Item 1.01.
|
Entry
into a Material Definitive Agreement.
|
LG Capital Funding, LLC
On January 24, 2017, the Company completed
the closing of a private placement financing transaction (the “Transaction”) with LG Capital Funding, LLC (“LG”),
pursuant to a Securities Purchase Agreement (the “LG Purchase Agreement”). Pursuant to the LG Purchase Agreement, LG
purchased two 8% Convertible Redeemable Notes (the “LG Notes”) in the aggregate principal amount of $189,000.00, comprised
of two notes in the amount of $94,500.00 each.

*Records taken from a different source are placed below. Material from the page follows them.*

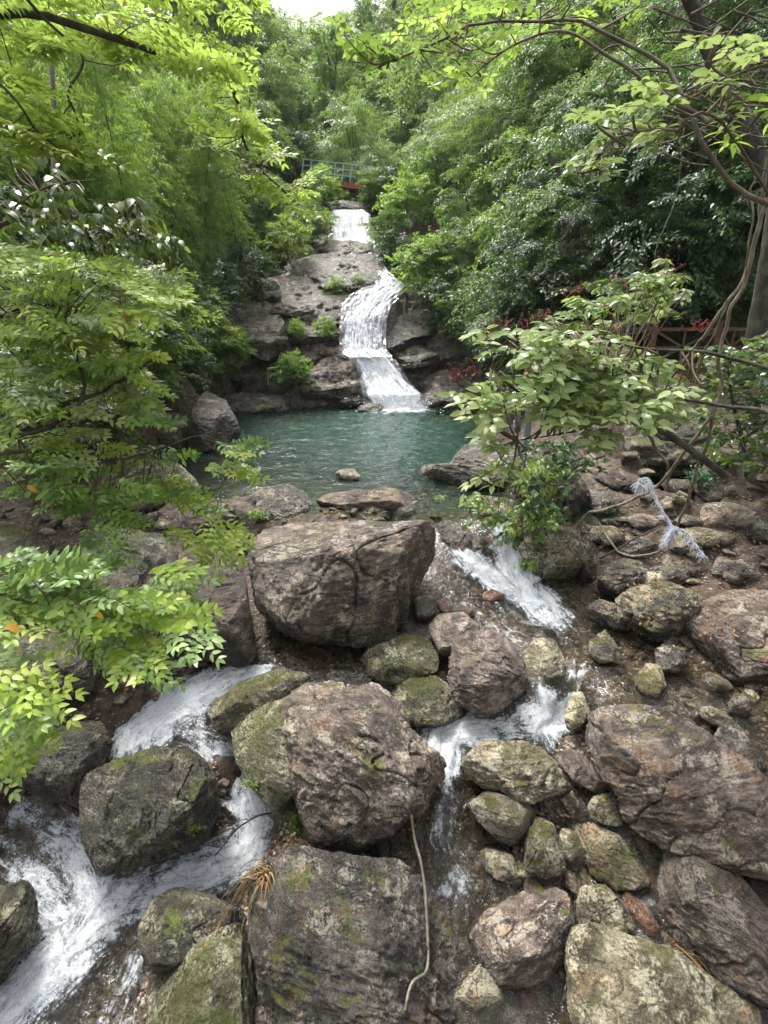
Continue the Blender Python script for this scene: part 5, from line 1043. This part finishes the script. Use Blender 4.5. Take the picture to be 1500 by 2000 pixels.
pole('stick', 'long pale bent stick lying down the huge grey boulder', 'stick', [onrock(u, v, .04) if v >= 1800 else aty(u, v, onrock(832, 1800, .04)[1] + (1800 - v) * .0034) for u, v in pts], [.014, .016, .011], 'dead', wob=.02)
pole('stick', 'short brown stake standing behind the bottom grass tuft', 'stick', [onrock(1046,1935,.0), onrock(1046,1935,.0) + np.array([0.01, 0, .10])], [.012, .012], 'wood', n=6, wob=.004)
pole('stick', 'pale dead stick lying across the slate slab', 'stick', [onrock(1170,1095,.05), onrock(1230,1062,.07), onrock(1290,1030,.06)], [.02, .015], 'barkd', wob=.03)
pole('stick', 'pale stake stuck in the left shore', 'stick', [(524,752,22.3),(522,718,22.3)], [.03, .02], 'dead', n=6, wob=.01)

# frayed rope
root = empty('frayed_rope', tuple(aty(1262,945,7.0))); tag(root, 'frayed pale blue rope dangling over the scree at right', 'rope'); bs = np.array(root.location)
M['rope'] = plain('rope_fibre', (.55, .60, .66), .5, 0, 60, .3); mb = MB(); rng = R(4)
for pts in ([(1250,938),(1262,935),(1270,950),(1285,985),(1300,1010),(1312,1028)], [(1312,1028),(1340,1040),(1355,1060),(1374,1088)], [(1312,1028),(1305,1045),(1300,1058)], [(1244,944),(1256,950),(1268,944)]):
    L_ = smoothline([aty(u, v, 6.9 - .004 * (v - 940)) for u, v in pts], 30)
    for k in range(6): mb.tube(L_ - bs + np.stack([fbm(L_ * 9 + k, 2, k), fbm(L_ * 9 + k, 2, k + 20), fbm(L_ * 9 + k, 2, k + 40)], 1) * .035, [.006, .003], 4)
    for k in range(190):
        s = L_[rng.randint(30)] - bs; d = rdir(rng, 1)[0] * .085; d[2] -= .04; mb.tube([s, s + d * .6, s + d + np.array([0, 0, -.02])], .002, 3)
link('fibres', mb.mesh('rope_fibres'), M['rope'], root)

# ------------------------------------------------------------------ fence on the right path, posts by the pool, footbridge
root = empty('wooden_fence', tuple(aty(1134,720,14.2))); tag(root, 'reddish wooden railing with crossed bars beside the right bank path', 'fence'); bs = np.array(root.location)
us = [1070, 1134, 1199, 1264, 1385, 1450, 1540]; foot = [aty(u, 722, 14.2) for u in us]; Hf = 1.12
for p in foot:
    mb = MB(); mb.box(p - bs + np.array([0, 0, Hf / 2]), .14, .14, Hf + .1); mb.box(p - bs + np.array([0, 0, Hf + .08]), .18, .18, .05); link('post', mb.mesh('fence_post', False), M['wood'], root)
for a, b in zip(foot[:-1], foot[1:]):
    for hh in (1.02, .12):
        mb = MB(); m_ = (a + b) / 2 - bs + np.array([0, 0, hh]); mb.box(m_, np.linalg.norm(b - a) - .14, .08, .085); link('rail', mb.mesh('fence_rail', False), M['wood'], root)
    wdt = b[0] - a[0] - .14; c = (a + b) / 2 - bs + np.array([0, 0, .57]); mb = MB()
    dirs = [(wdt / 2, .40), (-wdt / 2, .40), (wdt / 2, -.40), (-wdt / 2, -.40), (0, .40), (0, -.40), (wdt / 2, 0), (-wdt / 2, 0)]
    for dx, dz in dirs:
        ln = math.hypot(dx, dz); Xd = np.array([dx, 0, dz]) / ln; mb.box(c + Xd * ln * .5, ln, .045, .05, Xd, (0, 1, 0), np.cross(Xd, (0, 1, 0)))
    link('crossed_bars', mb.mesh('fence_bars', False), M['wood'], root)
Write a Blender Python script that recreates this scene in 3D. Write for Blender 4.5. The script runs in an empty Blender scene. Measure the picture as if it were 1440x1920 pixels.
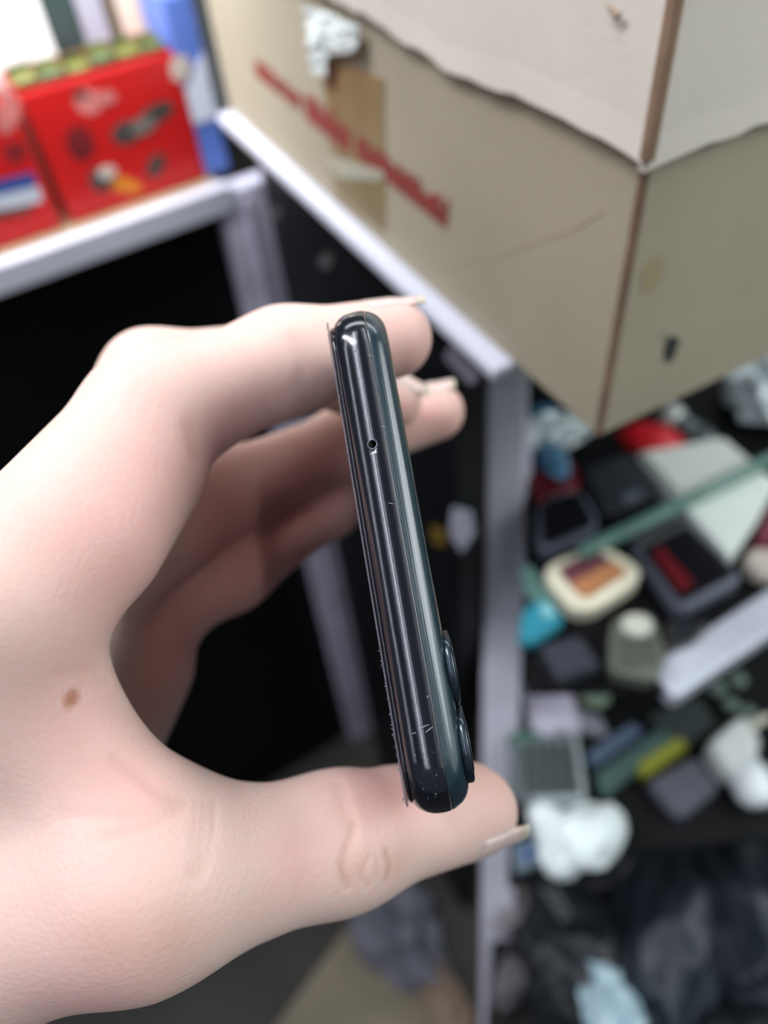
import bpy, bmesh, math, random
import numpy as np
from mathutils import Vector, Matrix, noise
random.seed(7)
S = bpy.context.scene
COL = S.collection

# ------------------------------------------------------------------ camera, world, lamps, exposure
F = 1440.0                                   # focal length in pixels of the 1440x1920 frame
EYE = Vector((0.0, 0.0, 1.02))               # the lens stands about a metre above the shop floor
UPC = Vector((-150, 1270, 1440)).normalized()          # world up, seen from the camera (pitched down 41 degrees)
XC = (Vector((1, 0, 0)) - UPC * UPC.x).normalized()
YC = UPC.cross(XC)
R = Matrix((XC, YC, UPC))                    # camera axes -> world axes
cam = bpy.data.cameras.new('camera')
cam.sensor_fit = 'VERTICAL'; cam.sensor_height = 36; cam.sensor_width = 27
cam.lens = 27.0; cam.clip_start = 0.01; cam.clip_end = 30
cam.dof.use_dof = True; cam.dof.focus_distance = 0.1045; cam.dof.aperture_fstop = 27.0 / 2.9
co = bpy.data.objects.new('camera', cam); COL.objects.link(co)
co.matrix_world = Matrix.Translation(EYE) @ R.to_4x4()
S.camera = co
w = bpy.data.worlds.new('shop_air'); S.world = w; w.use_nodes = True
w.node_tree.nodes['Background'].inputs[0].default_value = (0.80, 0.90, 1.0, 1)
w.node_tree.nodes['Background'].inputs[1].default_value = 0.14
S.view_settings.view_transform = 'Standard'; S.view_settings.look = 'None'
S.view_settings.exposure = 0.04; S.view_settings.gamma = 1; S.view_settings.use_curve_mapping = False

def tube_or_fill_lamp(x, y, z, sx, sy, power, col=(0.93, 0.97, 1.0), aim=None):
    l = bpy.data.lights.new('tube_or_fill_light', 'AREA'); l.shape = 'RECTANGLE'; l.size = sx; l.size_y = sy
    l.energy = power; l.color = col
    o = bpy.data.objects.new('tube_or_fill_light', l); COL.objects.link(o)
    o.location = EYE + Vector((x, y, z))
    if aim is not None:
        o.rotation_euler = (Vector(aim) - Vector((x, y, z))).to_track_quat('-Z', 'Y').to_euler()
    return o
def hall_tube(theta, z, wdt, ln, power, col=(.92, .95, 1.0)):
    """bare ceiling tube parallel to the top edge of the phone; theta: degrees round from straight overhead-behind"""
    U = R @ Vector((-.1725, .9646, -.2)).normalized(); W = R @ Vector((-.06, .19, 1)).normalized(); X = U.cross(W).normalized(); W = X.cross(U)
    d = W * math.cos(math.radians(theta)) + X * math.sin(math.radians(theta)); pos = d * (z / d.z)
    t = d.cross(U).cross(Vector((0, 0, 1))).normalized()
    o = tube_or_fill_lamp(0, 0, 0, wdt, ln, power, col); o.location = EYE + pos
    y = t; zx_ = (pos - y * pos.dot(y)).normalized(); x = y.cross(zx_)
    o.matrix_world = Matrix.Translation(o.location) @ Matrix((x, y, zx_)).transposed().to_4x4()
    print('tube', theta, [round(v, 2) for v in pos])
hall_tube(-19, 1.2, .05, 3.0, 18, (.84, .86, 1.0))
hall_tube(-58, .9, .03, 3.0, 9, (.84, .86, 1.0))
hall_tube(24, 1.1, .026, 3.0, 6.5)
tube_or_fill_lamp(0.10, 1.5, 1.15, 2.6, 0.25, 11.5, aim=(0, .3, -.3))     # row of tubes across the hall ahead
tube_or_fill_lamp(2.2, -.3, .55, 1.9, 1.8, 12, col=(.80, .97, .95), aim=(0, .1, -.1))   # broad teal-white fill added on the right for the band on the phone back
tube_or_fill_lamp(-.42, .30, .42, 0.6, 0.05, 5.0, aim=(-.27, .5, -.15))        # added fill, out of view, brightening the left shelf and red boxes
tube_or_fill_lamp(-.203, .375, .02, .45, .02, 1.6, aim=(-.218, .476, -.10))     # added close fill to brighten the tall cartons behind the red packages

tube_or_fill_lamp(.66, .15, .24, 0.5, .34, 3.0, aim=(.2, .3, -.4))      # added fill that lifts the goods in the display case
# ------------------------------------------------------------------ measuring helpers (metres, world axes)
def P(px, py, d):                            # point seen at a pixel, d metres deep
    return EYE + R @ Vector(((px - 720) / F * d, (960 - py) / F * d, -d))
def G(px, py, z):                            # point seen at a pixel on the level z below the eye
    r = R @ Vector(((px - 720) / F, (960 - py) / F, -1))
    return EYE + r * (z / r.z)
def proj(p):
    q = R.transposed() @ (Vector(p) - EYE)
    return 720 + F * q.x / -q.z, 960 - F * q.y / -q.z, -q.z
def rise(p, py):                             # height above p at which its plumb line meets picture row py
    lo, hi = -0.6, 0.6
    for _ in range(40):
        m = (lo + hi) / 2
        if proj(p + Vector((0, 0, m)))[1] > py: lo = m
        else: hi = m
    return lo
V3 = Vector
ZUP = Vector((0, 0, 1))

# ------------------------------------------------------------------ materials
def mat(name, col, rough=0.5, metal=0.0, spec=0.5, var=0.0, vscale=40, bump=0.0, bscale=300, sss=0.0, sssr=(1, .3, .2), sscale=.004,
        coat=0.0, trans=0.0, alpha=1.0, emit=0.0, stretch=None, rvar=0.0):
    m = bpy.data.materials.new(name); m.use_nodes = True
    nt = m.node_tree; b = nt.nodes['Principled BSDF']; I = b.inputs
    I['Base Color'].default_value = (*col, 1); I['Roughness'].default_value = rough; I['Metallic'].default_value = metal
    I['Specular IOR Level'].default_value = spec
    if coat: I['Coat Weight'].default_value = coat; I['Coat Roughness'].default_value = .08
    if trans: I['Transmission Weight'].default_value = trans
    if alpha < 1: I['Alpha'].default_value = alpha
    if sss: I['Subsurface Weight'].default_value = sss; I['Subsurface Radius'].default_value = sssr; I['Subsurface Scale'].default_value = sscale
    if emit: I['Emission Color'].default_value = (*col, 1); I['Emission Strength'].default_value = emit
    tc = nt.nodes.new('ShaderNodeTexCoord'); mp = nt.nodes.new('ShaderNodeMapping')
    nt.links.new(tc.outputs['Object'], mp.inputs[0])
    if stretch: mp.inputs['Scale'].default_value = stretch
    if var or rvar:
        n = nt.nodes.new('ShaderNodeTexNoise'); n.inputs['Scale'].default_value = vscale; n.inputs['Detail'].default_value = 5
        nt.links.new(mp.outputs[0], n.inputs['Vector'])
    if var:
        r = nt.nodes.new('ShaderNodeMapRange'); r.inputs[1].default_value = .3; r.inputs[2].default_value = .7
        r.inputs[3].default_value = 1 - var; r.inputs[4].default_value = 1 + var * .5
        nt.links.new(n.outputs[0], r.inputs[0])
        mx = nt.nodes.new('ShaderNodeVectorMath'); mx.operation = 'SCALE'; mx.inputs[0].default_value = col
        nt.links.new(r.outputs[0], mx.inputs['Scale']); nt.links.new(mx.outputs[0], I['Base Color'])
    if rvar:
        r2 = nt.nodes.new('ShaderNodeMapRange'); r2.inputs[1].default_value = .3; r2.inputs[2].default_value = .7
        r2.inputs[3].default_value = max(.02, rough - rvar); r2.inputs[4].default_value = rough + rvar
        nt.links.new(n.outputs[0], r2.inputs[0]); nt.links.new(r2.outputs[0], I['Roughness'])
    if bump:
        nb = nt.nodes.new('ShaderNodeTexNoise'); nb.inputs['Scale'].default_value = bscale; nb.inputs['Detail'].default_value = 4
        bp = nt.nodes.new('ShaderNodeBump'); bp.inputs['Strength'].default_value = bump; bp.inputs['Distance'].default_value = .0005
        nt.links.new(mp.outputs[0], nb.inputs['Vector']); nt.links.new(nb.outputs[0], bp.inputs['Height'])
        nt.links.new(bp.outputs[0], I['Normal'])
    return m
def srgb(r, g, b):
    return tuple((c / 255 / 12.92) if c / 255 <= .04045 else ((c / 255 + .055) / 1.055) ** 2.4 for c in (r, g, b))

# ------------------------------------------------------------------ object helpers
ORG = {}
def tag(o, label=None, cat=None, group=None, kind=None):
    if label: o['label'] = label
    if cat: o['category'] = cat
    if group: o['group'] = group
    if kind: o['kind'] = kind
    return o
def thing(name, loc, label, cat, group=None, kind=None):
    o = bpy.data.objects.new(name, None); COL.objects.link(o); o.location = loc; o.empty_display_size = .02
    ORG[o.name] = Vector(loc); return tag(o, label, cat, group, kind)
def mk(name, verts, faces, m, parent=None, smooth=False):
    vs = [Vector(v) for v in verts]
    if parent is None:
        org = Vector((sum(v.x for v in vs) / len(vs), sum(v.y for v in vs) / len(vs), min(v.z for v in vs)))
    else: org = ORG[parent.name]
    me = bpy.data.meshes.new(name); me.from_pydata([v - org for v in vs], [], faces)
    me.materials.append(m)
    bm = bmesh.new(); bm.from_mesh(me); bmesh.ops.recalc_face_normals(bm, faces=bm.faces); bm.to_mesh(me); bm.free()
    if smooth:
        for p in me.polygons: p.use_smooth = True
    o = bpy.data.objects.new(name, me); COL.objects.link(o)
    if parent: o.parent = parent
    else: o.location = org
    ORG[o.name] = org
    return o
def round_poly(pts, r, n=4):
    out = []; N = len(pts)
    for i in range(N):
        p, a, b = pts[i], pts[i - 1], pts[(i + 1) % N]
        da, db = (a - p), (b - p); la, lb = da.length, db.length
        q = min(r, la * .48, lb * .48); s, e = p + da * (q / la), p + db * (q / lb)
        for k in range(n + 1):
            t = k / n; out.append(s * (1 - t) ** 2 + p * 2 * t * (1 - t) + e * t * t)
    return out
def loft(rings):
    n = len(rings[0]); vs = [v for r in rings for v in r]; fs = []
    for k in range(len(rings) - 1):
        for i in range(n):
            j = (i + 1) % n; fs.append((k * n + i, k * n + j, (k + 1) * n + j, (k + 1) * n + i))
    fs.append(tuple(range(n))[::-1]); fs.append(tuple((len(rings) - 1) * n + i for i in range(n)))
    return vs, fs
def slab_geo(pts, h, r=0.0, bev=0.0008, up=ZUP):
    """solid plate: outline pts (world), rounded corners r, height h along up, softened rims"""
    base = round_poly(pts, r) if r else [Vector(p) for p in pts]
    c = sum(base, Vector()) / len(base)
    def ins(k, z): return [v + (c - v).normalized() * k + up * z for v in base]
    bev = min(bev, h * .3)
    return loft([ins(bev, 0), ins(0, bev), ins(0, h - bev), ins(bev, h)])
def slab(name, pts, h, m, parent=None, r=0.0, bev=0.0008, up=ZUP, smooth=False):
    return mk(name, *slab_geo(pts, h, r, bev, up), m, parent, smooth)
def gp(pxs, z): return [G(x, y, z) for x, y in pxs]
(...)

The first note was paid for by LG on January 24, 2017, whereby the Company received
proceeds of $90,000.00 which excluded transaction costs, fees, and expenses and the second note shall be paid for by the issuance
of an offsetting $94,500.00 Collateralized Secured Promissory Note (the “LG CSPN”) issued by LG to the Company.
Principal and interest is due and payable
January 24, 2018, and the LG Notes are convertible into shares of the Company’s common stock at any time at the discretion
of LG at the lowest closing bid price during the eighteen (18) prior trading days including the day upon which a notice of conversion
is received by the Company multiplied by fifty eight percent (58%), representing a forty two percent (42%) discount.
The foregoing description of the LG
Purchase Agreement, the LG Notes and the LG CSPN does not purport to be complete and is qualified in its entirety by reference
to the full text of each document, which are filed as Exhibits 10.1, 10.2, 10.3 and 10.4, respectively, to this Current Report
on Form 8-K and are incorporated herein by reference.
Cerberus Finance Group LTD
On January 24, 2017, the Company completed
the closing of a private placement financing transaction (the “Transaction”) with Cerberus Finance Group LTD (“Cerberus”),
pursuant to a Securities Purchase Agreement (the “Cerberus Purchase Agreement”). Pursuant to the Cerberus Purchase
Agreement, Cerberus purchased two 8% Convertible Redeemable Notes (the “Cerberus Notes”) in the aggregate principal
amount of $126,000.00, comprised of two notes in the amount of $63,000.00 each. The first note was paid for by Cerberus on January
24, 2017, whereby the Company received proceeds of $60,000.00 which excluded transaction costs, fees, and expenses and the second
note shall be paid for by the issuance of an offsetting $63,000.00 Collateralized Secured Promissory Note (the “Cerberus
CSPN”) issued by Cerberus to the Company.
Principal and interest is due and payable
January 24, 2018, and the Cerberus Notes are convertible into shares of the Company’s common stock at any time at the discretion
of Cerberus at the lowest closing bid price during the eighteen (18) prior trading days including the day upon which a notice of
conversion is received by the Company multiplied by fifty eight percent (58%), representing a forty two percent (42%) discount.
The foregoing description of the Cerberus
Purchase Agreement, the Cerberus Notes and the Cerberus CSPN does not purport to be complete and is qualified in its entirety by
reference to the full text of each document, which are filed as Exhibits 10.5, 10.6, 10.7 and 10.8, respectively, to this Current
Report on Form 8-K and are incorporated herein by reference.